The other project that is near and dear to my heart (and probably the reason that you’re reading this interview) is The Crow. When I saw Evil Genius Games had The Crow I.P., I promptly submitted my photo of a tiny, 15-year-old me dressed as the Crow next to James O’Barr. Out of that, not only did I get to work on The Crow Cinematic Adventure, but also Foresight’s Folly. And when Evil Genius asked me to write for Universal Soldier, I knew that I had come full circle in my writing—to dead things and conspiracies.

Speaking of dead things and conspiracies, tell us about your E.G.O. assignment. What did you enjoy about this assignment, and what were the challenges? And which aspects of this adventure do you hope GMs and players will particularly notice and enjoy?

Ah…E.G.O.! I’m joining the E.G.O. metastory just as the adventure path starts heating up and secrets begin to be revealed. My particular adventure checks all the boxes. Urban fantasy? Check. Conspiracy? Check. Dubious animation (or reanimation)? Also, check. My goal is to start raising the stakes for the characters, both morally and in scope, and help lead the overall adventure into its final, climatic sessions. By the time anyone plays my adventure (Dubious Animation), the characters will have some experience under their belt and be firmly cemented as the heroes or chaos gremlins (or both) that they are. So, now, I get to play with the implications of what happens in this world if the characters fail or decide to do something unexpected, like become a turncoat. 

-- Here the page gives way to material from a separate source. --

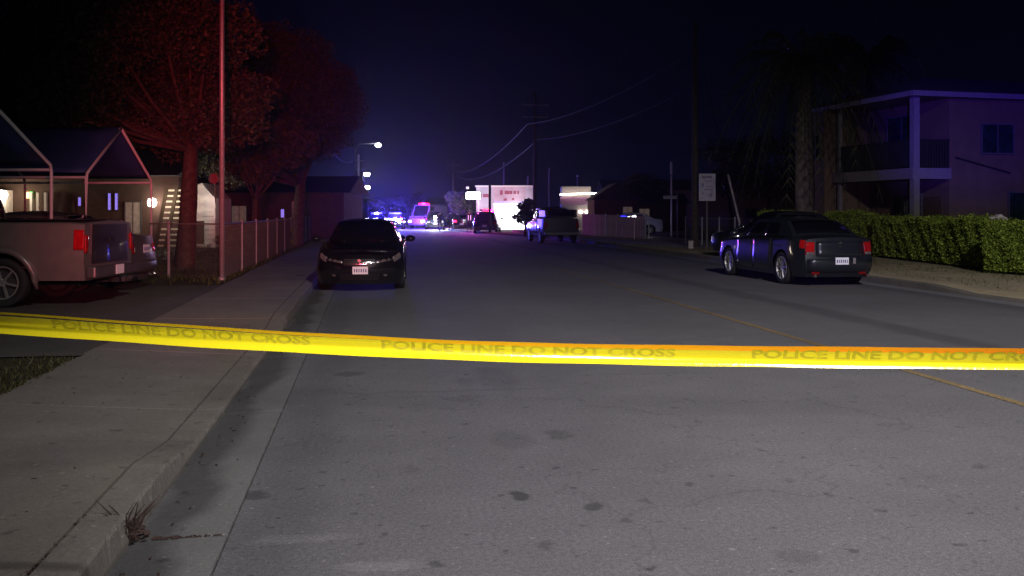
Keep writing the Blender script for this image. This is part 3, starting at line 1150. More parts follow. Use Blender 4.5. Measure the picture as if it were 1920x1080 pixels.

Nonetheless, it’s a challenge to write something that slots in at the 75% metric. One of the biggest challenges in writing organized play adventures is that you need to hit benchmarks for certain events that must happen for the season’s overall plot—but it’s a roleplaying game! Player agency and character progression still need to hit home. But how do you design something to have a particular impact when you don’t know the group, storytellers, or characters at the table? These questions are always the first things that I need to answer when writing any adventure, and it’s the biggest difference from novel writing. My goal, with this assignment, is to allow player agency and creativity, and to let secret deals to unfold—while still helping GMs hand off the group to whomever is running the next adventure in the series. 

That is a challenge! So, describe your current process as an adventure writer. Once you receive an assignment, how do you proceed from the initial setup to the final draft?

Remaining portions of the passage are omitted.